Louis d’Avout : Je suis en plein accord avec ce qui vient d’être dit sur la distinction des domaines d’intervention de l’Union, et sur la défense des juges, singulièrement des juges européens. Le respect des institutions et de l’indépendance des juges est, pour les juristes, un principe non négociable. Ceci n’empêche pas d’observer que nous appartenons tous, magistrats et non magistrats, à une même communauté professionnelle. La communauté des juristes se caractérise par des principes, des méthodes et des raisonnements spécifiques. Il n’est donc pas interdit – bien au contraire ! – d’appeler à la prudence lorsque la loi collectivement délibérée est combattue par le juge hors des voies conçues pour ce faire.

Le légicentrisme n’existe plus vraiment de nos jours, précisément à cause de la pluralité des foyers d’édiction de la législation. Il me semble, à cet égard, que le rôle contemporain des juristes, de tout juriste, dans un système juridique décentralisé et pluraliste, consiste davantage à essayer d’articuler harmonieusement les compétences législatives et juridictionnelles, de les combiner, de les réconcilier dans une logique d’accommodement réciproque et de cohérence, ce qui s’oppose aux principes radicaux de prédominance systématique des principes de l’ordre supérieur (confiance mutuelle, circulation, droits fondamentaux) sur les compétences de l’ordre étatique tenu pour inférieur (ce qu’il n’est pourtant pas, en sa qualité de dépositaire de la souveraineté populaire). Il faut donc espérer une Cour de justice demeurant dans la prudence de l’analyse des cas et dans le respect réel, non pas simplement formel, des particularismes nationaux, à l’image de ce que fait le plus souvent la Cour européenne des droits de l’homme (avec les marges d’appréciation reconnues en droit de la famille, et la possibilité d’une prévalence de l’ordre public national au cas particulier).

 

*Un Roumain né en 1992 et inscrit dans son pays en tant que femme déménage en Grande-Bretagne à l’âge de 16 ans et, un an plus tard, fait procéder à la modification de son état civil en Angleterre où il s’inscrit en tant qu’homme. La Roumanie refuse d’opérer la transcription de ce changement de sexe à l’état civil.

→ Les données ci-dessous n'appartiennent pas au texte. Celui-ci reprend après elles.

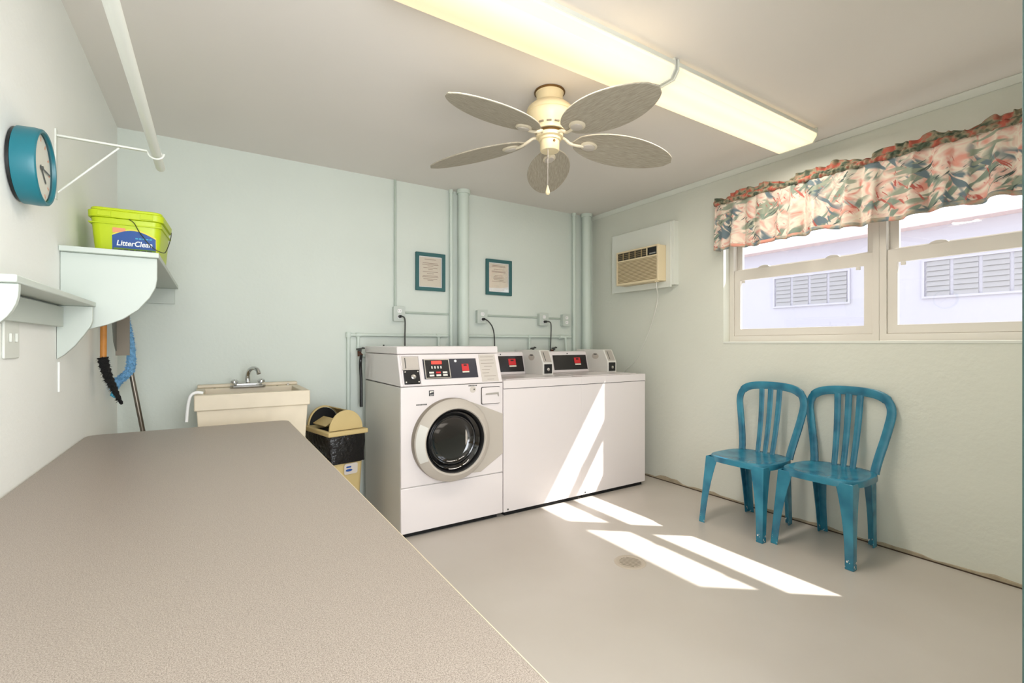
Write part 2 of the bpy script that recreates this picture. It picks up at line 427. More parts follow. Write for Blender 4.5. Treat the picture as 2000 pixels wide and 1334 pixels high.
# outdoors -------------------------------------------------------------
g = MB().box(XR+.21, 26, -16, 22, -.14, -.04); struct('ground_1', g, 'ground', 'pale concrete ground outside the window')
g = MB().box(-8, XR+.2, -9, -.001, -.14, -.04); struct('ground_2', g, 'ground', 'pale concrete ground outside the doorway')
nb = thing('building', (9.5, 3, -.04), 'white low building with slatted windows seen outside through the glass', 'building')
part('wall', MB().box(8.5, 12.5, -4, 10, -.04, 2.82), 'outside', nb)
part('roof', MB().prism([(8.25,2.80),(8.25,2.90),(10.5,3.35),(12.9,2.90),(12.9,2.80)], FY, -10.2, 4.2), 'roofmat', nb)
for (a, b) in ((3.45, 4.60), (1.35, 2.50), (-1.2, 0)):
    w = part('window', MB().ring(FXp, (a-.03,b+.03,1.80,2.35), (a,b,1.83,2.32), 8.47, 8.5), 'outside', nb)
    for k in range(4):
        x0 = a+(b-a)*k/4; x1 = a+(b-a)*(k+1)/4
        q = MB()
        for j in range(7):
            z = 1.83+.07*j; q.add([(8.478,x0+.02,z),(8.478,x1-.02,z),(8.494,x1-.02,z+.069),(8.494,x0+.02,z+.069),(8.482,x0+.02,z),(8.482,x1-.02,z),(8.498,x1-.02,z+.069),(8.498,x0+.02,z+.069)], [(0,1,2,3),(7,6,5,4),(0,4,5,1),(3,2,6,7),(0,3,7,4),(1,5,6,2)])
        part('slatted_pane', q, 'jalousie', w, smooth=False)

# ------------------------------------------------------------------ folding counter
t = thing('folding_counter', (-.07, 1.48, 0), 'long speckled grey beige laminate counter along the left wall', 'counter')
top = rrect(XL+.006, .339, .22, 2.77, .045, 6)
part('countertop', MB().prism(top, I4, .727, .755), 'laminate', t, .002)
part('edge_band', MB().prism(rrect(XL+.005, .3425, .2165, 2.7735, .047, 6), I4, .722, .7512), 'counter_edge', t, label='pale beige edge band of the counter')
part('apron', MB().ring(I4, (-.44,.29,.28,2.71), (-.42,.27,.30,2.69), .64, .7215), 'counter_edge', t, .002)
for x in (-.41, .26):
    for y in (.32, 1.5, 2.66):
        part('leg', MB().box(x-.03,x+.03,y-.03,y+.03,0,.7215), 'counter_edge', t, .004)

# ------------------------------------------------------------------ washers
FRT = 2.70
X0, X1 = .937, 1.640
w = thing('washing_machine', ((X0+X1)/2, 3.08, 0), 'white front loading coin washing machine with round glass door', 'washing machine')
part('cabinet', MB().box(X0,X1,FRT+.012,3.47,.03,.903), 'enamel_side', w, .006)
part('front_panel', MB().box(X0,X1,FRT,FRT+.0118,.304,.9015), 'enamel', w, .004)
part('lower_panel', MB().box(X0,X1,FRT,FRT+.0118,.03,.300), 'enamel', w, .004)
part('foot_plinth', MB().box(X0+.03,X1-.03,FRT+.03,3.44,.0,.0295), 'blackmatte', w)
# sloped control housing
sl = math.atan2(.065, .19)
hp = [(2.702,.906),(2.767,1.096),(3.47,1.096),(3.47,.906)]
FS = frame((0,0,0),(0,1,0),(0,0,1),(1,0,0))
part('control_housing', MB().prism(hp, FS, X0, X1), 'enamel', w, .004)
part('top_panel', MB().prism([(2.764,1.0985),(2.77,1.146),(3.47,1.146),(3.47,1.0985)], FS, X0-.002, X1+.002), 'enamel', w, .006)
up = Vector((0,.065,.19)).normalized(); nrm = Vector((0,-.19,.065)).normalized()
FC = frame((0,2.702,.906),(1,0,0),up,nrm)      # local x = world X, y up the slope, z outward
Ls = math.hypot(.065,.19)
rc = part('coin_slide_recess', MB().ring(FC, (.951,1.072,.004,Ls-.006), (.958,1.066,.011,Ls-.013), .0002, .006), 'enamel', w, .0015)
part('coin_slide_plate', MB().fbox(FC,.959,1.065,.108,Ls-.014,.0002,.0025).fbox(FC,.959,1.065,.1,.107,.0002,.009), 'slideplate', rc, .001)
q = MB(); 
for i in range(5): q.fbox(FC,.969,.9735,.118+.0125*i,.125+.0125*i,.0026,.0046)
q = MB().fbox(FC,.978,.982,.113,.178,.0026,.006)
part('coin_slot', q, 'cord', rc)
cb = part('coin_box', MB().fbox(FC,.962,1.060,.013,.0985,.0002,.011), 'black', w, .003, label='black coin box')
part('lock', MB().lathe([(.015,0),(.015,.006),(.009,.009),(.009,.014),(0,.015)], FC @ Matrix.Translation((1.018,.056,.011)), 24), 'silver', cb)
for p in ((.97,.088),(1.05,.088),(.97,.024),(1.05,.024)):
    part('screw', MB().lathe([(.0045,0),(.0045,.002),(0,.003)], FC @ Matrix.Translation((p[0],p[1],.011)), 12), 'silver', cb)
dp = part('display_panel', MB().fbox(FC,1.092,1.462,.040,.168,.0002,.004), 'charcoal', w, .001, label='dark charcoal display panel')
part('display_frame', MB().ring(FC,(1.098,1.268,.042,.166),(1.104,1.262,.048,.160),.004,.008), 'silver', dp, .001)
part('display_screen', MB().fbox(FC,1.1045,1.2615,.0485,.1595,.004,.0055), 'black', dp)
part('price_display', MB().fbox(FC,1.147,1.215,.134,.154,.0056,.0066), 'redled', dp, label='glowing red number display')
q = MB()
for i in range(4): q.fbox(FC,1.143+.02*i,1.151+.02*i,.105,.121,.0056,.0066)
part('cycle_lights', q, 'btn', dp)
q = MB(); q2 = MB()
for i in range(3):
    for j in range(2): (q2 if (i == 1 and j == 1) else q).fbox(FC,1.125+.045*i,1.155+.045*i,.056+.018*j,.067+.018*j,.0056,.0076)
part('selector_buttons', q, 'btn', dp); part('start_button', q2, 'red', dp)
part('indicator_dot', MB().lathe([(.0085,0),(.0085,.003),(0,.004)], FC @ Matrix.Translation((1.312,.152,.004)), 20), 'white', dp)
rb = part('card_button', MB().fbox(FC,1.352,1.402,.085,.132,.004,.0065), 'red', dp, .002, label='red square button')
part('button_mark', MB().fbox(FC,1.366,1.388,.118,.127,.0066,.0072), 'black', rb)
part('button_caption', MB().fbox(FC,1.353,1.401,.074,.083,.004,.0055), 'paper', rb)
lb = part('instruction_label', MB().fbox(FC,1.487,1.612,.008,Ls-.006,.0002,.0016), 'label', w, label='beige instruction label with fine print')
q = MB()
for i, (a, b) in enumerate([(.0,.10),(.0,.095),(.0,.10),(.02,.08),(.0,.06),(.0,.05),(.01,.1),(.03,.08)]):
    q.fbox(FC,1.497+a,1.497+b,.176-.022*i,.1785-.022*i,.0017,.002)
part('fine_print', q, 'ringside', lb)
FW = at(FY,(0,FRT,0))
q = MB().prism([(1.113,.842),(1.146,.842),(1.146,.876),(1.113,.876)], FW, .0001, .001)
sk = part('energy_sticker', q, 'printd', w, label='small black energy sticker')
part('sticker_mark', MB().prism([(1.118,.858),(1.130,.864),(1.142,.866),(1.142,.871),(1.118,.871)], FW, .0011, .0015).prism([(1.118,.847),(1.142,.847),(1.142,.850),(1.118,.850)], FW, .0011,.0015), 'btn', sk)
q = MB()
for i in range(9): q.prism([(1.032+.0078*i,.789),(1.038+.0078*i,.789),(1.038+.0078*i,.797),(1.032+.0078*i,.797)], FW, .0001, .0006)
part('model_mark', q, 'cord', w)
q = MB()
for i in range(6): q.prism([(1.383+.0105*i,.889),(1.391+.0105*i,.889),(1.392+.0105*i,.896),(1.384+.0105*i,.896)], FW, .0001, .0006)
part('maker_mark', q, 'cord', w)
q = MB().prism(arc(1.415,.868,.022,0,360,24), FW, .0001, .0008)
sk = part('round_sticker', q, 'label', w); part('sticker_dot', MB().prism(arc(1.424,.868,.005,0,360,12), FW, .0009, .0012), 'cord', sk)
# drawer
dr = part('detergent_drawer', MB().prism(rrect(1.478,1.614,.77,.876,.008,3), FW, .0002, .012), 'enamel', w, .003)
part('drawer_seam', MB().prism(rrect(1.474,1.618,.766,.880,.01,3), FW, .0001, .0012), 'seam', w)
part('drawer_grip', MB().prism([(1.503,.838),(1.600,.842),(1.603,.815),(1.597,.813),(1.59,.829),(1.503,.828)], FW, .0122, .014), 'slideplate', dr)
# swoosh
part('side_accent', MB().prism([(1.36,.80),(1.42,.782),(1.638,.694),(1.638,.431),(1.47,.33),(1.36,.335)], FW, .0001, .006), 'ringgrey', w, .002, label='beige grey accent wedge beside the door')
# door
cx, cz = 1.257, .567
FD = frame((cx,FRT,cz),(1,0,0),(0,0,1),(0,-1,0))
d = part('door', MB().lathe([(.257,.0002),(.2575,.025),(.255,.045)], FD, 96, cap=False), 'ringside', w, label='round porthole door with beige grey ring')
part('door_ring', MB().lathe([(.255,.0455),(.252,.052),(.235,.064),(.213,.086),(.207,.091),(.201,.091),(.196,.085),(.195,.07)], FD, 96, cap=False), 'ringgrey', d)
part('door_gasket', MB().lathe([(.1948,.083),(.190,.080),(.184,.066),(.180,.05)], FD, 96, cap=False), 'black', d)
part('door_glass', MB().lathe([(.1798,.056),(.176,.060),(.165,.052),(.150,.030),(.135,.012),(.11,.004),(.07,.001),(0,.0005)], FD, 96, cap=False), 'darkglass', d, label='black reflective door glass')
part('glass_trim_ring', MB().lathe([(.152,.040),(.148,.043),(.143,.040),(.143,.034)], FD, 96, cap=False), 'bowl', d)
hd = [( .251*math.cos(math.radians(a)), .251*math.sin(math.radians(a))) for a in range(158,203,4)]
hi_ = [( .206*math.cos(math.radians(a)), .206*math.sin(math.radians(a))) for a in range(202,157,-4)]
hm = MB(); A = [math.radians(a) for a in range(152,209,4)]
vs = [];
for a in A:
    for (r,h) in ((.2505,.0535),(.2505,.0565),(.2075,.0935),(.2075,.0905)):
        vs.append(FD @ Vector((r*math.cos(a), r*math.sin(a), h)))
fs = []
for i in range(len(A)-1):
    for j in range(4): fs.append((4*i+j, 4*i+(j+1)%4, 4*i+4+(j+1)%4, 4*i+4+j))
fs += [(3,2,1,0), tuple(4*(len(A)-1)+j for j in range(4))]
hm.add(vs, fs)
part('door_handle', hm, 'enamel_side', d, .001)
part('side_seam', MB().box(X0-.0006,X0+.0004,FRT+.01,3.46,.9025,.9055), 'seam', w)
# hose nub and little lever on top
part('top_screw', MB().tube([(1.02,3.30,1.146),(1.02,3.30,1.156)], .006, 10), 'cord', w)

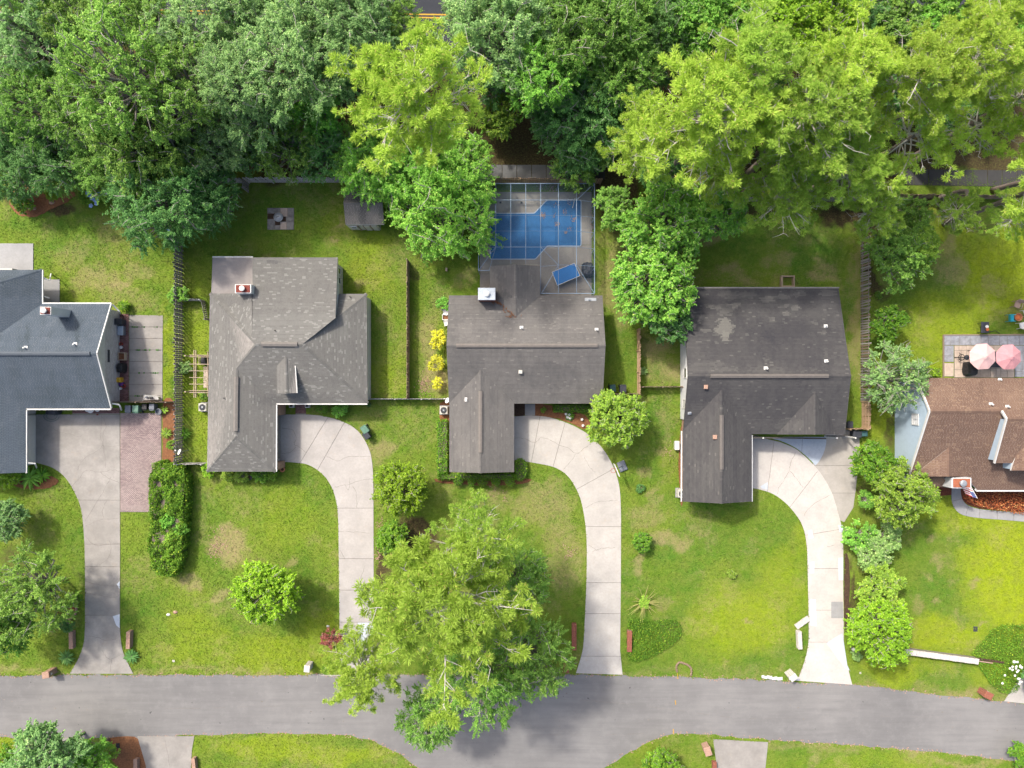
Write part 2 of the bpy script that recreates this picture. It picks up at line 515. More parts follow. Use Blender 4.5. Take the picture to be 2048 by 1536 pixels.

**Deux hommes, dont l’un a la double nationalité allemande et polonaise et l’autre uniquement polonaise, se marient en Allemagne en 2018 et retournent vivre en Pologne où les deux époux demandent au bureau d’état civil de Varsovie de transcrire leur mariage. L’officier refuse au motif que le droit polonais ne prévoit pas le mariage entre personnes de même sexe. La transcription d’un tel acte violerait les principes fondamentaux de l’ordre juridique polonais. Le refus est confirmé par un premier jugement relevant, d’une part, qu’on ne peut pas mettre un nom d’homme dans la case « femme » et, d’autre part, qu’il est illicite d’inscrire deux hommes en tant qu’époux à l’état civil. L’appel est rejeté et c’est à l’occasion du pourvoi qu’est soulevée la question préjudicielle au terme de laquelle on s’interroge pour savoir si ce refus ne serait pas contraire à la liberté de circulation et au droit à la vie privée garantis par le droit européen.